Earthquake prediction is in a strange place these days. On the one hand, scientists have just about done everything they can with available metrics, and they still aren’t terribly good at predicting eruptions. It is as if an unseen trigger is waiting to be discovered. So all they can do is guess at probabilities over a period of time.
On the other hand, scientists in Italy are facing the courts for not letting the public know that they thought an eruption was imminent.
The best you can hope for, in terms of current predictions, is something like “x% chance in the next 30 years”. And then it seems to be 50/50 that it will erupt at all, and if it does, then the time period could be out by a factor of 2-3.
What we need is definitive proof of an eruption within a year – that way people could evacuate in a civilized manner.

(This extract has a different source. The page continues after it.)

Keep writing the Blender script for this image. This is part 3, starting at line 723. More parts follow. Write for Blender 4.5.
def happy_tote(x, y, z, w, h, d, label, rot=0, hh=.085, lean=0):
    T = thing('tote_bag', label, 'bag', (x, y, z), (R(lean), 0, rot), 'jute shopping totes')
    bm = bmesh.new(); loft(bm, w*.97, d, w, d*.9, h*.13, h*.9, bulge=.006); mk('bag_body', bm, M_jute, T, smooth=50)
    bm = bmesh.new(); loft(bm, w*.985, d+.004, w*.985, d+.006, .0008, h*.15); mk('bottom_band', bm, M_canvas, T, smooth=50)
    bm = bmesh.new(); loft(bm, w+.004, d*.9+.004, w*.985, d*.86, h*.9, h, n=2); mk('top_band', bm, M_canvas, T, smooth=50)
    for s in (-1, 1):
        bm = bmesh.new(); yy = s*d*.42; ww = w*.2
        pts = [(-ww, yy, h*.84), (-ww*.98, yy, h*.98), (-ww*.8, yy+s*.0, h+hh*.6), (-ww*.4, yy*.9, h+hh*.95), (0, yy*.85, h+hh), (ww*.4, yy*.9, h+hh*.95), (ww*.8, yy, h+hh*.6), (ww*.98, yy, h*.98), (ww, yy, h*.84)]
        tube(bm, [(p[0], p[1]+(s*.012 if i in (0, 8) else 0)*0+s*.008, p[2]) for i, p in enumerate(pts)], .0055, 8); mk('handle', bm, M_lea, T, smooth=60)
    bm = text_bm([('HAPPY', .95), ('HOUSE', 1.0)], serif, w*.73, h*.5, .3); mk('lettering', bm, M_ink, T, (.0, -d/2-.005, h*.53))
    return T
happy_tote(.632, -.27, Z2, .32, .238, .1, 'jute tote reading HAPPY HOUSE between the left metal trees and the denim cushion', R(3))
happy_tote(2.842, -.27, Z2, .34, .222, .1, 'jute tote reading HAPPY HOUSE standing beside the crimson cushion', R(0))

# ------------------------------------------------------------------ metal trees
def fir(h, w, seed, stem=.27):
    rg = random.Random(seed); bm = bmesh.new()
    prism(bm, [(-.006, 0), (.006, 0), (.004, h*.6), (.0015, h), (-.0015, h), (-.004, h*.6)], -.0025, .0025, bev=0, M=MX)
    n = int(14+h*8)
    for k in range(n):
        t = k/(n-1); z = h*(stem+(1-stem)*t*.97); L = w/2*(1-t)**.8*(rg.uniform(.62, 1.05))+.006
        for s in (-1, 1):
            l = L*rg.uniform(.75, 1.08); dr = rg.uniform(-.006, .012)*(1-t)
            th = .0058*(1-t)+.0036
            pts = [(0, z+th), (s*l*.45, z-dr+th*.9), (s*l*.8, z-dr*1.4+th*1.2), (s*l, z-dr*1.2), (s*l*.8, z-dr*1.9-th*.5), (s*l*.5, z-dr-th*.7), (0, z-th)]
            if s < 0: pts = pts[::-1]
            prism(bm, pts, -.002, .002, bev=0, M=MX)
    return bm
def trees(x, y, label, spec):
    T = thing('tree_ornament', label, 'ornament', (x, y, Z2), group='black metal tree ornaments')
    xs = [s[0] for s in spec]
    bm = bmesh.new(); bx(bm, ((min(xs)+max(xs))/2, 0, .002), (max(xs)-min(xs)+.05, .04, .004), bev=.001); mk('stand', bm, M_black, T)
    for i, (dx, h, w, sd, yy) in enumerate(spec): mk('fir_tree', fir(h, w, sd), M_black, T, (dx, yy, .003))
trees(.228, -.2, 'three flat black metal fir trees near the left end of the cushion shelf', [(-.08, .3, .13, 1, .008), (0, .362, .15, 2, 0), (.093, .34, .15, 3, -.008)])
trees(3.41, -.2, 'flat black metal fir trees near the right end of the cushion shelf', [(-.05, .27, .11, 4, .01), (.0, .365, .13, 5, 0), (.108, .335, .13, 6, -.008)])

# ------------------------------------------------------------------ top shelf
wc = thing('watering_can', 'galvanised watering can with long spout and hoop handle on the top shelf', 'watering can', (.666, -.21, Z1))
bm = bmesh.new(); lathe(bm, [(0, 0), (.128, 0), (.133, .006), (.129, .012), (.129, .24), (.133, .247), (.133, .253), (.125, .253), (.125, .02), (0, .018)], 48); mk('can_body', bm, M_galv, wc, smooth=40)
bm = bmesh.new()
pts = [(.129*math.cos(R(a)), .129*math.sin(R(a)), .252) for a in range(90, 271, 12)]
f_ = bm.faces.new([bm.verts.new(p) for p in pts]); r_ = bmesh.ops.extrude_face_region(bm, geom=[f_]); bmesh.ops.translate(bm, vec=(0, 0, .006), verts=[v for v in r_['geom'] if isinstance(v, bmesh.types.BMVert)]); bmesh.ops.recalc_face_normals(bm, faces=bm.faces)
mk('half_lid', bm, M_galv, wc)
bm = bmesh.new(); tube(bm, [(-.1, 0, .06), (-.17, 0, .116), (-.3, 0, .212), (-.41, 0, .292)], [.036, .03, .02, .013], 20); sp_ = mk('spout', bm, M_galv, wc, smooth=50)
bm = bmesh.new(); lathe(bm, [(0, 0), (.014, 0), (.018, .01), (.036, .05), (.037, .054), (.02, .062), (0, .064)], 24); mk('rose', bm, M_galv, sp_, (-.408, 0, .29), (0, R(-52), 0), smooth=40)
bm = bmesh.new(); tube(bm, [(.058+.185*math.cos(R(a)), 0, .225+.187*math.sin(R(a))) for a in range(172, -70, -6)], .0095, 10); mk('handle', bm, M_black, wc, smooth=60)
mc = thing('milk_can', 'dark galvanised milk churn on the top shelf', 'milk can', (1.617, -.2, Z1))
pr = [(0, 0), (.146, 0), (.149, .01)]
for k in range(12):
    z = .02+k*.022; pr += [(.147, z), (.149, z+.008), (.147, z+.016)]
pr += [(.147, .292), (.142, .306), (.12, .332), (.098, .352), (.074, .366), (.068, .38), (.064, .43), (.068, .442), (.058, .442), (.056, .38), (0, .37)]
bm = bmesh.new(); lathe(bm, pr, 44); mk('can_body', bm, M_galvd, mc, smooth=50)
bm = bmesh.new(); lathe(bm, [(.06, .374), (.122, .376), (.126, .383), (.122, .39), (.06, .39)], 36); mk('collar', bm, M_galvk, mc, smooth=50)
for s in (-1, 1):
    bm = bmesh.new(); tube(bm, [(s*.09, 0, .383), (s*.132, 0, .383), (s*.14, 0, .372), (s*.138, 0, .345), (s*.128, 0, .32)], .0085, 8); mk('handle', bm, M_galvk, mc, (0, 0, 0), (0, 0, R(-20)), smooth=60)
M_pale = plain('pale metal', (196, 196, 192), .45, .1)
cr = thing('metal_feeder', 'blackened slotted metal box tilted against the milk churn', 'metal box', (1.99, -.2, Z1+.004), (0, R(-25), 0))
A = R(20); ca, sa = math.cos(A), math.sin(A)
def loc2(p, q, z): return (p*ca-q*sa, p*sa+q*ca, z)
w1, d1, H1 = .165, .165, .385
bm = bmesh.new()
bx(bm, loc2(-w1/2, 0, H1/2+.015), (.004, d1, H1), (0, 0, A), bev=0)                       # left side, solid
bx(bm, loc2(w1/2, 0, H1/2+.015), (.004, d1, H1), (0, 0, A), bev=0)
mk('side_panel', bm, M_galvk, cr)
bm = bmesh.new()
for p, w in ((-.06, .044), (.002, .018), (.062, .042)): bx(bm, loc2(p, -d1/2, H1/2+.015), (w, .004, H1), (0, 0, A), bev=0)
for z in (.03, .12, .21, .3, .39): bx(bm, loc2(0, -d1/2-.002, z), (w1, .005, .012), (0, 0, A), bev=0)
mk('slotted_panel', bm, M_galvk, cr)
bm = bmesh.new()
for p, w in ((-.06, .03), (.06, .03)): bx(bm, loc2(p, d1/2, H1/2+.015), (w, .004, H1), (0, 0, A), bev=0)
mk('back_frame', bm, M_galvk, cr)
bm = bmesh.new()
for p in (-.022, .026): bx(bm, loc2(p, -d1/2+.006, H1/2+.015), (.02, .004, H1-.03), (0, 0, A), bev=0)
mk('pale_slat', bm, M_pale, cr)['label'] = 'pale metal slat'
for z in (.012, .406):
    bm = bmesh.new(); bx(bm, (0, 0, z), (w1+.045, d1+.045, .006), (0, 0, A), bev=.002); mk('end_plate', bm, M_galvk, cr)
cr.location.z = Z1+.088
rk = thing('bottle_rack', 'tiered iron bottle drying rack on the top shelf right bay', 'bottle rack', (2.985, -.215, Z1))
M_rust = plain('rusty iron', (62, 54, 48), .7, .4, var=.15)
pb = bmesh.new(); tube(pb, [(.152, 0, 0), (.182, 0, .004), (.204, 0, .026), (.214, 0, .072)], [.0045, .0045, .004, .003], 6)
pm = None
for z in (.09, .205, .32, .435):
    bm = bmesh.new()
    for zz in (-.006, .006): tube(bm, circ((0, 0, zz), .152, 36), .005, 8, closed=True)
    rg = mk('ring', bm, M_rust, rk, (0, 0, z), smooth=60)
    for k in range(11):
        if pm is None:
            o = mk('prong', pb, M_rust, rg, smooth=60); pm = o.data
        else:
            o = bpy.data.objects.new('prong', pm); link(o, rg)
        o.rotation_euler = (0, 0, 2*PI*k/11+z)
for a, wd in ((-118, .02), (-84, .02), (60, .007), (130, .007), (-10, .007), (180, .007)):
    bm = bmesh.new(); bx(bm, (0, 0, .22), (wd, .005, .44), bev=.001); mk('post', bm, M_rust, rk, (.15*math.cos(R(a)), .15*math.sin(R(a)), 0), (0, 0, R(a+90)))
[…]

News this week about Mt Fuji doesn’t really help. A Japanese professor says that Fuji is overdue for an eruption, but doesn’t give us a time frame. Everyone knows it is overdue – it used to erupt every 30 years and has been dormant for 300. No degree needed to make that observation.
He also says that ash accumulations in some areas could be as high as 60 centimetres. That’s enough to collapse many roofs. But the real threat from ash is the sharpness of the particles – some ash can rip lungs apart and destroy engines. To be useful he really needs to describe the risks of the ash rather than just the amount.